Aim: Return the lines that follow, exactly as they appear, from the first through the one containing "(.40, .39, .36), .8, noise=.2, nscale=.3)))"; no pictures are to be included.

Information provided:
* Start *

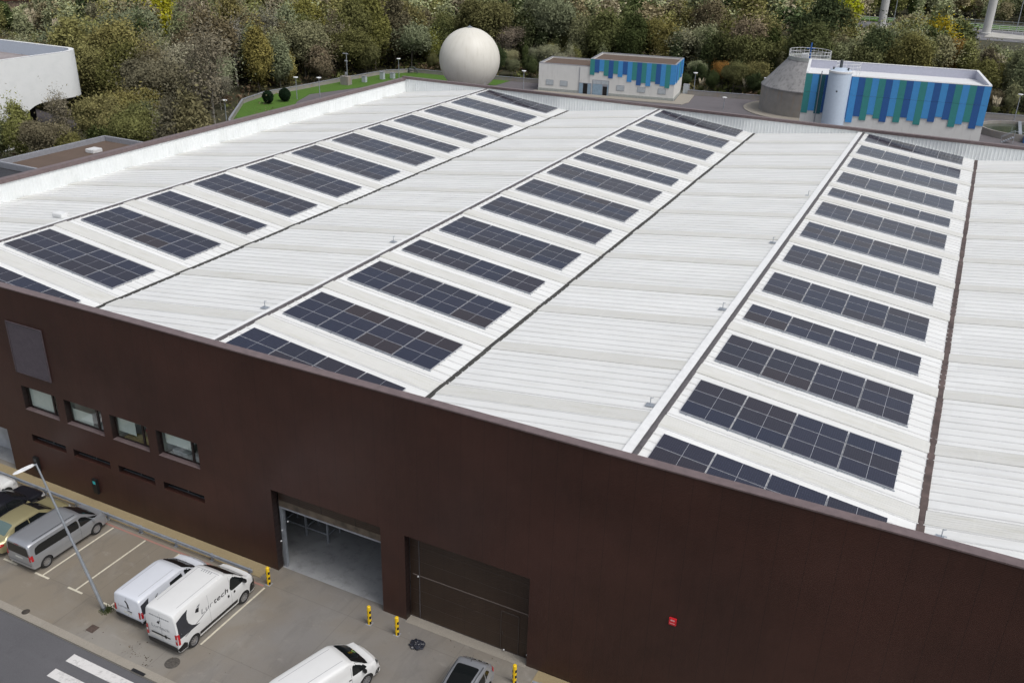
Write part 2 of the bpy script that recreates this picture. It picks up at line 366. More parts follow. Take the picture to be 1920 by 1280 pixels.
struct(b.build('crosswalk', MT['zebra']))
yard = [(-45, 73), (-46, 76), (-54, 84), (-63.5, 98), (-65.2, 106), (-64, 114), (-62.8, 127), (-61, 140), (-57, 145), (-50, 145.4), (-35, 147.6), (62, 164.0), (120, 174), (120, 60), (-30, 60)]
b = MB(); b.prism(yard, -.18, 0); struct(b.build('industrial_yard', MT['yard']))
lawn = [(-46, 76), (-54, 84), (-63.5, 98), (-65.2, 106), (-64, 114), (-62.8, 127), (-61, 140), (-57, 145), (-50, 145.4), (-35, 147.6), (-35, 141), (-47, 137), (-54, 129), (-57, 120), (-59.5, 112), (-57, 105), (-51, 95), (-42, 82)]
b = MB(); b.prism(lawn, -.1, .06)
struct(b.build('lawn', MT['grass']))
b = MB(); b.prism([(-26, 140.6), (1.5, 144.8), (-.4, 156.5), (2.4, 157.2), (4.2, 145.6), (3.6, 142.5), (-26, 138)], -.1, .10); struct(b.build('pavement', MT['kerb']))
b = MB()
n = 48; b.prism([(24.6+10.6*math.cos(2*math.pi*i/n), 149.6+10.6*math.sin(2*math.pi*i/n)) for i in range(n)], -.1, .12); struct(b.build('tank_apron', MT['kerb']))
# far road under the viaduct
b = MB(); b.box(-40, 420, 303, 336, -.19, -.1); struct(b.build('far_road', m_asphalt('far_asphalt', (.10, .10, .11), (.14, .14, .15))))
b = MB(); b.box(-40, 420, 340, 356, -.19, .1); struct(b.build('verge', MT['grass']))
b = MB(); b.prism([(52, 309), (75, 308), (420, 311), (420, 320), (62, 321), (54, 325)], -.1, .3); struct(b.build('concrete_slab', simple('pale_slab', (.40, .39, .36), .8, noise=.2, nscale=.3)))

def low_wall(name, pts, h, th, mat, label, cat='wall', z0=-.1):
    t_ = thing(name, label, cat, (pts[0][0], pts[0][1], 0)); b = MB(); c = MB(); ox, oy = pts[0]
    for (x0, y0), (x1, y1) in zip(pts, pts[1:]):
        L = math.hypot(x1-x0, y1-y0); m = Matrix.Translation((x0-ox, y0-oy, 0)) @ Matrix.Rotation(math.atan2(y1-y0, x1-x0), 4, 'Z')
        b.box(0, L, -th/2, th/2, z0, h, 0, m); c.box(-.05, L+.05, -th/2-.05, th/2+.05, h, h+.08, 0, m)
    b.build('wall_panel', mat, t_); c.build('coping', MT['greytrim'], t_); return t_
low_wall('garden_wall', [(-46, 76), (-54, 84), (-63.5, 98), (-65.2, 106), (-64, 114), (-62.8, 127), (-61, 140), (-57, 145), (-50, 145.4), (-35, 147.6), (-26, 149)], .75, .25, MT['oldconc'], 'low curved grey wall along the outer edge of the lawn')
low_wall('boundary_wall', [(1.5, 153.8), (14.4, 156.0), (62, 164.0), (118, 173.5)], .9, .25, MT['oldconc'], 'low straight grey wall between the yard and the wood behind the striped buildings')

# ------------------------------------------------------------------ the warehouse
WH = thing('warehouse', 'huge brown clad industrial warehouse with white ridged roof carrying solar arrays', 'warehouse', (0, 0, 0))
DOORS = [(-12.5+.35, 3.93, 0, 2.9), (24.5, 31.2, 0, 5.18), (32.58, 39.25, 0, 5.18)]
WINS = [(6.20, 9.08), (9.71, 12.68), (13.33, 16.12), (16.78, 19.75)]
HOLES = DOORS + [(a, c, 4.93, 6.52) for a, c in WINS] + [(a, c, 2.72, 3.22) for a, c in WINS]
ZF = 12.70
def pierced(x0, x1, z0, z1, holes, dep):
    b = MB(); xs = sorted({x0, x1, *[h[0] for h in holes], *[h[1] for h in holes]}); zs = sorted({z0, z1, *[h[2] for h in holes], *[h[3] for h in holes]})
    for i in range(len(xs)-1):
        for j in range(len(zs)-1):
            cx, cz = (xs[i]+xs[i+1])/2, (zs[j]+zs[j+1])/2
            if any(h[0] < cx < h[1] and h[2] < cz < h[3] for h in holes): continue
            for yy, o in ((0, 1), (dep, -1)):
                q = [(xs[i], yy, zs[j]), (xs[i+1], yy, zs[j]), (xs[i+1], yy, zs[j+1]), (xs[i], yy, zs[j+1])]
                b.add(q if o > 0 else q[::-1], [(0, 1, 2, 3)], 0 if o > 0 else 1)
    for a, c, d, e in holes:
        b.add([(a, 0, d), (a, dep, d), (a, dep, e), (a, 0, e)], [(0, 1, 2, 3)], 2); b.add([(c, 0, d), (c, dep, d), (c, dep, e), (c, 0, e)], [(3, 2, 1, 0)], 2)
        b.add([(a, 0, e), (c, 0, e), (c, dep, e), (a, dep, e)], [(3, 2, 1, 0)], 2)
        if d > 0: b.add([(a, 0, d), (c, 0, d), (c, dep, d), (a, dep, d)], [(0, 1, 2, 3)], 0)
    return b
b = pierced(XL-.35, XR, -.1, ZF, HOLES, .42)
b.build('facade_wall', [MT['facade'], MT['parapet'], MT['reveal']], WH)
b = MB(); b.box(XL-.40, XR+.05, -.04, .46, ZF, ZF+.07); b.build('parapet_cap', MT['cap'], WH, bevel=.01)
def ribbed(P0, P1, z0, z1, nrm, pitch=.33, depth=.03):
    """corrugated wall face from P0 to P1"""
    P0 = Vector(P0); P1 = Vector(P1); L = (P1-P0).length; d = (P1-P0)/L; nv = Vector(nrm); b = MB(); pts = []
    s = 0
    while s < L-.001:
        for u, h in ((0, 0), (.6, 0), (.7, depth), (.9, depth)):
            if s+u*pitch < L: pts.append((P0+d*(s+u*pitch)+nv*h))
        s += pitch
    pts.append(P1)
    vs = [(p.x, p.y, z0) for p in pts] + [(p.x, p.y, z1) for p in pts]; n = len(pts)
    return b.add(vs, [(i, i+1, i+1+n, i+n) for i in range(n-1)])
b = ribbed((XL, YB, 0), (XL, .42, 0), 10.9, 12.86, (1, 0, 0)); 
b.f = [f[::-1] for f in b.f]
b.box(XL-.35, XL-.03, .42, YB+.3, -.1, 12.86, 1); b.build('side_wall', [MT['parapet'], MT['facade']], WH)
b = ribbed((XL, YB, 0), (XR, YB, 0), 10.9, 12.98, (0, -1, 0))
b.box(XL-.03, XR, YB+.03, YB+.3, -.1, 12.98, 1); b.build('rear_wall', [MT['parapet'], MT['facade']], WH)
b = MB(); b.box(XR-.3, XR, .42, YB, -.1, 12.9); b.build('side_wall', MT['facade'], WH)
b = MB(); b.box(XL-.45, XL+.12, .46, YB-.1, 12.60, 12.93); b.build('parapet_cap', MT['cap'], WH, bevel=.01)
b = MB(); b.box(XL-.45, XR+.05, YB-.10, YB+.40, 12.78, 13.06); b.build('parapet_cap', MT['cap'], WH, bevel=.01)

def slope(xa, xb):
    za, zb = zroof(xa), zroof(xb)
    b = MB(); pts = []; y = .42
    while y < YB:
        k = math.ceil((y-.001)/.66); y0 = k*.66
        for dy, h in ((-.06, 0), (-.03, .04), (.03, .04), (.06, 0)):
            if .42 < y0+dy < YB: pts.append((y0+dy, h))
        y = y0+.08
    pts = [(.42, 0)] + pts + [(YB, 0)]
    n = len(pts); vs = [(xa, p, za+h) for p, h in pts] + [(xb, p, zb+h) for p, h in pts]
    b.add(vs, [(i, i+n, i+1+n, i+1) for i in range(n-1)])
    b.add([(xa, .42, za-.12), (xb, .42, zb-.12), (xb, YB, zb-.12), (xa, YB, za-.12)], [(0, 3, 2, 1)], 1)
    b.build('roof_slope', [MT['roof'], MT['dark_in']], WH)
    e = .12
    a_, b_ = (xa+e, xb-e)
    f = lambda x: za + (zb-za)*(x-xa)/(xb-xa)
    for g in GAPS:
        s = MB(); q = []; m = 13
        for i in range(m):
            y = g-.56+1.0*i/(m-1); q.append((y, .058+(.014 if i % 2 else 0)))
        q = [(q[0][0], .0)] + q + [(q[-1][0], .0)]
        nn = len(q); s.add([(a_, y, f(a_)+h) for y, h in q] + [(b_, y, f(b_)+h) for y, h in q], [(i, i+nn, i+1+nn, i+1) for i in range(nn-1)])
        s.add([(a_, g+.445, f(a_)+.062), (b_, g+.445, f(b_)+.062), (b_, g+.49, f(b_)+.046), (a_, g+.49, f(a_)+.046)], [(0, 1, 2, 3)], 1)  # thin dark joint along the far edge of the strip
        s.build('skylight', [MT['skylight'], MT['lapline']], WH)
rid = [RX0+BAY*k for k in range(4)]; val = [VX0+BAY*k for k in range(3)]
edges = [XL, rid[0], val[0], rid[1], val[1], rid[2], val[2], rid[3], XR-.3]
for a, c in zip(edges, edges[1:]): slope(a, c)
for k, x in enumerate(rid):
    z = zroof(x)
    b = MB(); b.add([(x-.12, .46, z+.045), (x+.0, .46, z+.09), (x+.12, .46, z+.045), (x-.12, YB-.1, z+.045), (x, YB-.1, z+.09), (x+.12, YB-.1, z+.045)], [(0, 1, 4, 3), (1, 2, 5, 4)])
    b.box(x-.12, x+.12, .46, YB-.1, z-.03, z+.044)
    b.build('ridge_cap', MT['ridge'], WH)
    if k in (2, 3):
        b = MB(); b.box(x-.54, x-.13, .46, YB-.1, z-.09, z+.085); b.build('ridge_flashing', MT['whitecap'], WH, bevel=.02)
    else:
        b = MB(); b.box(x-.36, x-.13, .46, YB-.1, z-.07, z+.055); b.build('ridge_flashing', MT['whitecap'], WH)
for k, x in enumerate(val):
    zv = ZR - SL*(x-rid[k]); wd = .13 if k < 2 else .15
    b = MB(); y = .46; rr = random.Random(k)
    while y < YB-.2:
        L = rr.uniform(1.6, 3.2); L = min(L, YB-.12-y); j = rr.uniform(-.012, .012)
        b.box(x-wd+j, x+wd+j, y, y+L-.02, zv-.02, zv+.05+rr.uniform(0, .012)); y += L
    b.build('valley_gutter', MT['rust'] if k == 2 else MT['gutter'], WH)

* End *

Written answer:
Write part 2 of the bpy script that recreates this picture. It picks up at line 366. More parts follow. Take the picture to be 1920 by 1280 pixels.
struct(b.build('crosswalk', MT['zebra']))
yard = [(-45, 73), (-46, 76), (-54, 84), (-63.5, 98), (-65.2, 106), (-64, 114), (-62.8, 127), (-61, 140), (-57, 145), (-50, 145.4), (-35, 147.6), (62, 164.0), (120, 174), (120, 60), (-30, 60)]
b = MB(); b.prism(yard, -.18, 0); struct(b.build('industrial_yard', MT['yard']))
lawn = [(-46, 76), (-54, 84), (-63.5, 98), (-65.2, 106), (-64, 114), (-62.8, 127), (-61, 140), (-57, 145), (-50, 145.4), (-35, 147.6), (-35, 141), (-47, 137), (-54, 129), (-57, 120), (-59.5, 112), (-57, 105), (-51, 95), (-42, 82)]
b = MB(); b.prism(lawn, -.1, .06)
struct(b.build('lawn', MT['grass']))
b = MB(); b.prism([(-26, 140.6), (1.5, 144.8), (-.4, 156.5), (2.4, 157.2), (4.2, 145.6), (3.6, 142.5), (-26, 138)], -.1, .10); struct(b.build('pavement', MT['kerb']))
b = MB()
n = 48; b.prism([(24.6+10.6*math.cos(2*math.pi*i/n), 149.6+10.6*math.sin(2*math.pi*i/n)) for i in range(n)], -.1, .12); struct(b.build('tank_apron', MT['kerb']))
# far road under the viaduct
b = MB(); b.box(-40, 420, 303, 336, -.19, -.1); struct(b.build('far_road', m_asphalt('far_asphalt', (.10, .10, .11), (.14, .14, .15))))
b = MB(); b.box(-40, 420, 340, 356, -.19, .1); struct(b.build('verge', MT['grass']))
b = MB(); b.prism([(52, 309), (75, 308), (420, 311), (420, 320), (62, 321), (54, 325)], -.1, .3); struct(b.build('concrete_slab', simple('pale_slab', (.40, .39, .36), .8, noise=.2, nscale=.3)))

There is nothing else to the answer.